How Many Coordinate Systems?

• The first coordinate system is already given by the volume data, which is stored in a three-dimensional array and indexed with three indices x,y and z. I call this the volume system.

• The volume will be rotated in order to give a nice view, however the rotation center should not be the origin of the volume system, since that'd be a corner of the cuboid (the voxel with the lowest memory address). That's why we translate the object, so that it's midpoint is in the origin to get the object system. (Instead of this fixed rotation center, we can allow the user to move it to a different point of interest.)

  Furthermore, we can accomodate for anisotropic data at this point (for example, CT data usually has a higher resolution within a slice than between slices). Also, we can fix the direction of the axes of the object system, and align the data correctly if we have information about the original 3D axes of the volume (which is contained in some special volume image formats).

• The next important transformation would be that into the world system, where we take the orientation of the volume object into account. One could also translate the volume here, but I see no reason to do so for volume rendering (we want to keep the rotation center in the view center). Actually, ATM I do not even rotate the volume object within the world system so both systems are identical.

• The camera system is the next coordinate system. At first, it might seem as if it could be neglected (seen as identical to the world system), since at the moment, we have only one object in our world (centered at the origin), and there is no reason to move the camera at all. We put the camera onto the Z axis, and since the projection will later throw the Z coordinate away, we don't need to translate or rotate at this point.

  If the whole scene is to be rotated, not only the volume object, this is the right place to do the rotation (this is the point where I currently do it).

• At this point, we do the projection from 3D to two dimensions, throwing away the Z coordinate. I call the resulting system the viewing plane system. Furthermore, I use the camera-to-viewing-plane transformation for zooming (which is easily accomplished with uniform scaling).

  My VolumeRendererBase class offers a method to calculate the bounding box of the projected volume in the viewing plane, which gives the view component the possibility to query not only the size of the projected image, but also to align the rotation center (which is in the origin of the view system) within its display.
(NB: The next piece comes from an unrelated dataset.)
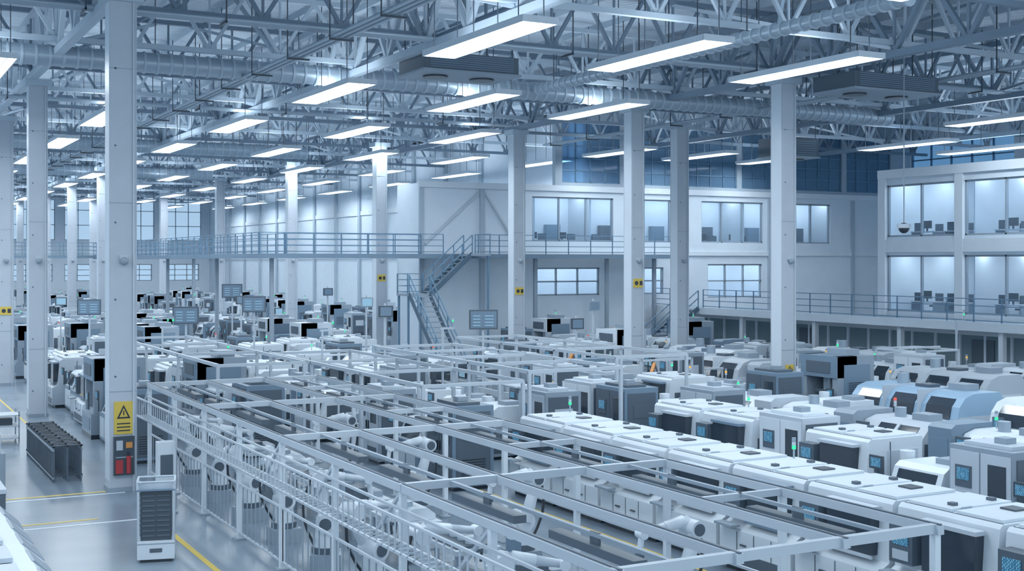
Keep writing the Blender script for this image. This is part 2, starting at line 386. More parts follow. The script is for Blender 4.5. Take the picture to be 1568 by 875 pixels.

• Next, we have a transformation to an image system, supporting another feature by scaling at this point: Screens usually do not have the exact same resolution in both axes, and by scaling for example the Y axis to match the X axis' DPI, we can display the objects contained in the volume in their original proportions (if we have enough information to do anisotropic scaling and alignment as mentioned above for the object system).

• Finally, the viewer component translates the origin (rotation center) to the middle of the viewer-GUI-widget. Actually, GUI toolkits allow their users to specify positions local to each widget, so there is one coordinate system for each widget.

  I mention this, because one might want to separate the viewing widget from navigation components which e.g. allow to rotate the object with the mouse. In my program, the viewer is a child widget of a "trackball widget", which simulates a trackball (it could as well be the other way round) so that the widgets are on top of each other; and one should make sure that the trackball center is coincident with the displayed rotation center (i.e. the origin of the view system).

• Actually, Ulli pointed me to an additional coordinate system for depth. First, I implemented several projection functors which used the current depth in their projection formula, e.g. for depth cueing (making the volume darker to the back side) in otherwise symmetric projection formulas (like the usual MIP, sum, ...). As a straight-forward solution, I used the Z coordinate in the camery system as depth - this posed the question where to put the camera plane at? Ullis proposition was to put the camera plane into the middle of the volume; I prefer to have it somewhere in front instead. The outcome of our discussion (in which Ulli complained that my first approach made a parametrization of the depth attenuation depend on the volume size) was to

  • normalize the depth coordinate system, i.e. let the depth be in the range -1..1 independent from the current volume's size and orientation (this simplifies the projection functors), and to
  • use a bounding sphere (centered in the rotation center) as a reference for the depth coordinates.

  The bounding sphere has the purpose of making the depth rotation-invariant while assigning depth 0 to the rotation center and the maximum depth magnitude of 1 to at least one point in one orientation.

Axis Alignment

Finally, let me discuss the handedness/axis-direction issue: The only coordinate systems which are fixed are the ones at both ends.

• The volume system uses increasing "coordinates" as indices into the data array, where the exact direction of the axes in the real world depends on the data source, and can be taken into account when transforming into the object system if known.
• The widget system is fixed, too and usually has the X axis pointing right, and the Y axis pointing down (sometimes called "screen orientation" as opposed to the mathematical orientation). This also determines the Y direction in the image system.

The other coordinate systems can be aligned freely. First, I chose to let the X axis point right in all systems.

The volume alignment is already determined through an alignment vector used for the transformation between volume system and object system. I chose to let the unit vector default to a right-handed system, where Y points down and Z to the back, so that loading a stack of images results in the images being rendered in the same orientation as they appear in an image viewer, in front-to-back order.

Conclusion

I have implemented a function coordTransform(c, ss, ts) which transforms a coordinate vector c from eg. the source system ss to the target system ts.

Moreover, the function has an additional optional paramter which determines whether translations should be applied. This is because one does not only want to transform position coordinates, but also direction vectors. These can be transformed using the same scaling and rotation transformations, but leaving any translation out.

Note: If you're using homogenous coordinates, you can distinguish direction- from position-vectors by their last (augmented) coordinate. If you augment the original vector with 1 (as usual), the transformations will include the translating parts. However, if the last coordinate is zero/ignored, the first three dimensions will be transformed in the same way as without homogenous coordinates/translations.